Via Crucis ad Amatrice: «Venerdì Santo ininterrottamente dal 24 agosto, una croce è stata piantata in questa terra»

«Ogni giorno è Venerdì Santo nel mondo e per noi lo è ininterrottamente dal 24 agosto» quando in quella «notte d’estate, in mezzo a gente allegra e spensierata, è stata piantata una croce su questa terra. Una croce più crudele e devastante di qualsiasi nostra immaginazione. Amatrice e Accumoli inghiottite in un attimo».

Lo ha detto monsignor Domenico Pompili, vescovo di Rieti, chiudendo la Via Crucis che si è svolta oggi nella Zona Rossa di Amatrice. Oltre un centinaio di abitanti della cittadina dei monti della Laga, tra loro anche il Commissario straordinario per la ricostruzione Vasco Errani, con sacerdoti, frati e suore, hanno sfilato silenziosamente e in preghiera lungo un percorso di oltre un chilometro costeggiato di macerie.

«Sentiamo ancora l’odore acre della morte che non ha risparmiato nessuno. Camminare per questo spazio vuoto, anzi, pieno solo di macerie, aumenta il nostro disorientamento. Senza case, senza chiese, senza negozi, senza piazzette, in effetti non c’è vita – ha detto mons. Pompili – è vero, ci anima il desiderio di rivedere in piedi questa terra, ma non possiamo nascondere la paura e l’incertezza che ci attraversano».

Nella sua riflessione finale il vescovo ha ricordato il grido di Gesù dalla croce: «Mio Dio, mio Dio perché mi hai abbandonato?» che, ha sottolineato, «non è uno sfogo ma l’estrema reazione di chi piange i suoi cari, le sue cose, i suoi sogni. Il Crocifisso non piange su di sé. Se ci fosse solo la Croce non avremmo scampo. La Croce fortunatamente non è vuota, su di essa sta il Crocefisso che non scende e vi muore senza rancore e senza odio».

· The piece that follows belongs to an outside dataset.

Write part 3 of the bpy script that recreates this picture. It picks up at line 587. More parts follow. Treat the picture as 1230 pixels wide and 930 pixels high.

«La speranza non è una botta di ottimismo, né si regge sulle fragili spalle delle promesse umane» ha dichiarato il vescovo di Rieti. «La speranza è il volto tumefatto del Salvatore che continua a darci fiducia. Nel suo abbraccio indifeso e debole nessuno può restare indifferente” provando la sensazione che “la vita è più forte della morte. Tocca a noi stavolta, cuori feriti ma non rassegnati, credere fino in fondo a questa possibilità».